My review will not be complete if I do not add a photo of this remarkable whom the author Janis F. Kearney has written a wonderful tribute too.

My 5 Star Review

Before the reading of this book I have never heard of Daisy Gatson Bates simply because I am not American. But during the read I search the net to learn more about this gutsy woman. A warrior that was not afraid to stand up for what is right. Her pursuit for equality center stage in her mind, thoughts and action. But what the author accomplish best in this book were to introduce us to the woman behind the tuff facade. Her doubts, fears, struggles in her daily life and how she had to adapt to a unfriendly world out to hurt her, just because of the color of her skin.
Never looking pass the strong willed fiery woman who was not afraid to stand and fight. Or the beautiful woman, petite in posture with a soft heart and a love for her people.
You are drawn into the historical account leading up before her birth that shaped this woman to what she had become. It shaped her world on so many levels but yet she did not use it as a excuse to lay down but to stand up and do the right thing.
With a friend, confidant and husband by her side. L.C Bates who was a remarkable man in his own right. Who guided her with a soft touch and wisdom filled words. Giving her the courage to accomplish the task at hand.

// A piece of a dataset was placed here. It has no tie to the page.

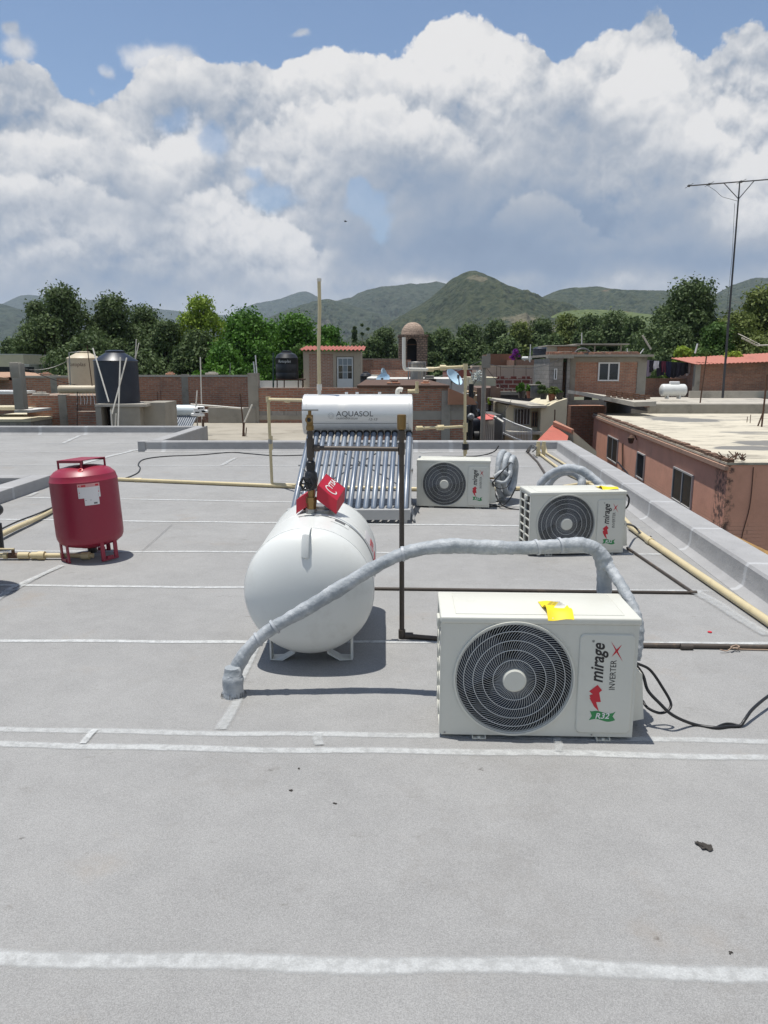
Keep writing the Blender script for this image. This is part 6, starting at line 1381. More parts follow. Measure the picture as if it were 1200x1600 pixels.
def pbox(b, s0, s1, o0, o1, z0, z1):
    return b.add([PB(s0, o0, z0), PB(s0, o1, z0), PB(s1, o1, z0), PB(s1, o0, z0), PB(s0, o0, z1), PB(s0, o1, z1), PB(s1, o1, z1), PB(s1, o0, z1)], [(0, 3, 2, 1), (4, 5, 6, 7), (0, 1, 5, 4), (1, 2, 6, 5), (2, 3, 7, 6), (3, 0, 4, 7)])
pbox(b, .0, Lp, .04, W_, GZ, zr - .05); b.build('plaster_wall', PKM, PK, smooth=None)
b = MB(); pbox(b, -.02, Lp + .02, .0, W_, zr - .049, zr); b.build('roof_skin', skinm(), PK, smooth=None)
b = MB(); pbox(b, -.06, Lp, -.05, .039, zr - .17, zr - .07); b.build('string_course', M('pink_ledge', (.40, .25, .18), .9, .2, 4, dirt=.4), PK, smooth=None)
b = MB(); rr_ = random.Random(13); s = 0.0
while s < Lp - .25:
    l_ = .24 + rr_.random() * .05; o_ = .0 + rr_.random() * .03; h_ = .055 + rr_.random() * .03; pbox(b, s, s + l_, o_, o_ + .16, zr + .001, zr + h_); s += l_ + .02
b.build('brick_edge', M('mossy_brick', (.17, .10, .065), .95, .45, 3, dirt=.6, dirtc=(.05, .045, .035)), PK, smooth=None)
b = MB()
for k in range(26): a = rr_.random(); q = PB(rr_.random() * .5, rr_.random() * .5, zr + .05); b.tube([q, q + Vector(((rr_.random() - .5) * .3, (rr_.random() - .5) * .3, rr_.random() * .16))], .012, 4)
b.build('rubble_tuft', RUST, PK)
def pwin(px0, px1, py0, py1, mull=1, frame=M('grey_window_frame', (.42, .41, .40), .5)):
    def hit(px):      # photo column meets the wall line
        dv = ray(px, 760); a = dv.x / dv.y; s = (d0.x - a * d0.y) / (a * ax_.y - ax_.x); return s
    s0, s1 = hit(px1), hit(px0); q = PB((s0 + s1) / 2, 0, 0); 
    qa = PB(s0, 0, 0); dep = lambda py, Y: Zt(py, Y)
    z1_ = dep(py0, PB(s0, 0, 0).y); z0_ = dep(py1, PB(s0, 0, 0).y); b = MB(); f = .045
    pbox(b, s0, s1, -.01, .035, z1_ - f, z1_); pbox(b, s0, s1, -.01, .035, z0_, z0_ + f); pbox(b, s0, s0 + f, -.01, .035, z0_ + f, z1_ - f); pbox(b, s1 - f, s1, -.01, .035, z0_ + f, z1_ - f)
    for k in range(mull): sm = s0 + (s1 - s0) * (k + 1) / (mull + 1); pbox(b, sm - f * .6, sm + f * .6, -.005, .035, z0_ + f, z1_ - f)
    o = b.build('window', frame, PK, smooth=None); b = MB(); pbox(b, s0 + f, s1 - f, .015, .0385, z0_ + f, z1_ - f); b.build('pane', GLASS, o, smooth=None)
pwin(1050, 1081, 743, 798); pwin(992, 1004, 711, 752, 0); pwin(945, 961, 687, 726)
def hitp(px, py, out=-.02):
    dv = ray(px, py); a = dv.x / dv.y; s = (d0.x - a * d0.y) / (a * ax_.y - ax_.x); q = PB(s, out, 0); q.z = Zt(py, q.y); return q
b = MB(); b.tube([hitp(975, 693, -.05), hitp(975, 735, -.05)], .035, 6); b.build('drain_pipe', RUST, PK)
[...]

I learned many things during this read, in some things I could feel with her, sensing her struggles. The way the author told it, it was heart warming. Shining the light on a subject that still gives problems all over the world.
A book I can recommend for teachers and school children and for those who love to learn more about the history of this Nation, the United States of America.
Thought provoking and a eye opener to many who is hiding behind all the excuses of not doing the right thing.
This fiery woman from the little town of Huttig was born to invoke in each of us the character of determination and will. To accomplish what you have set your mind on and not be afraid.
Thank you Janis F. Kearney for introducing me to this remarkable woman.